Well, the regular security police never went off base, but one of the things we were supposed to be trained for, the Army got tired of chasing down RVC. They wanted us to chase their own VC down. So we were trained to where we could go 30 miles into the bush and go get them and wipe them out. The first 1041st did exactly that. They brought back prisoners, they kidnapped VC officers. They were pretty good at it. But the only thing they allowed us to do, one time, we did go off base and did a total perimeter sweep out into the boonies looking for launch sites, weapons caches that were buried underground, and it took all day long to go completely around Pleiku. And the unit did it, the 822nd did it. And when Colonel Fox heard about it, he was furious.
I don't know who we hated more. The PCs units we were stationed with or our NCOs over us, the higher ranking NCOs, and the officers weren't much better with the exception of Lieutenant Karbowski. And you hated, you felt like everybody hated you. The local security police, the VC, your officers, your NCOs, there wasn't a friendly face anywhere. You just felt like, "Well, if I've got to do this prison tour and it's six months, I'll get my Figma calendar and just gut it out." Then it extended. We were the first unit to actually get a PCs tour. Most Safeside units went over as TDY. We got PCs. So we did the longest tour over there. We had the most KIAs that we could turn in for credit, but we saw the worst of it.

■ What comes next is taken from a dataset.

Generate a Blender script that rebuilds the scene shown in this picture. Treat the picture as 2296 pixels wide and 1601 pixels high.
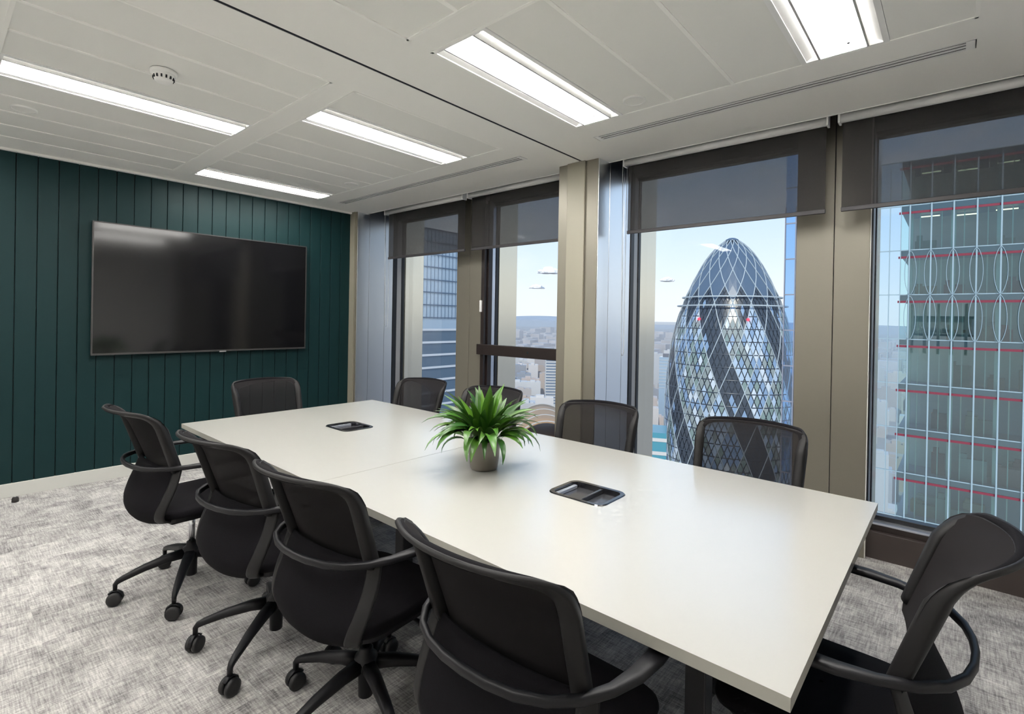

When I was sitting over in the POL area and I saw the rocket hit our barracks, and I knew my buddies were in those bunkers and I thought, "They're dead". When I saw the explosion, I knew it was my barracks and I was probably 200 yards south of it. And it was, they put it right on us. And what they had done was somehow sighted it on where we used to build our bonfires every night. And they put it right in the barbecue pit and blew it all to hell and gone and collapsed the bunker. Half the barracks was in one bunker, half the barracks was in another one. That bunker collapsed on top of Kadu, McNamara, Johnny Koch. Cesar Garcia was on his knees praying to Jesus to save him when the rocket hit and we're trying to get ahold of him. He won't answer. But that was a tough one. That was the come to God time. They should have died. Jesus only knows why we didn't lose them all. And it was a 122, it was a big crater, a huge crater. And John Koch immediately crawls out of the bunker and goes and gets souvenirs out of the crater. He got the biggest, hottest piece of shrapnel for his souvenir. He still got it. I truly believe that with all my heart, Jesus and training saved us. Reverend Ranger Jim will tell you.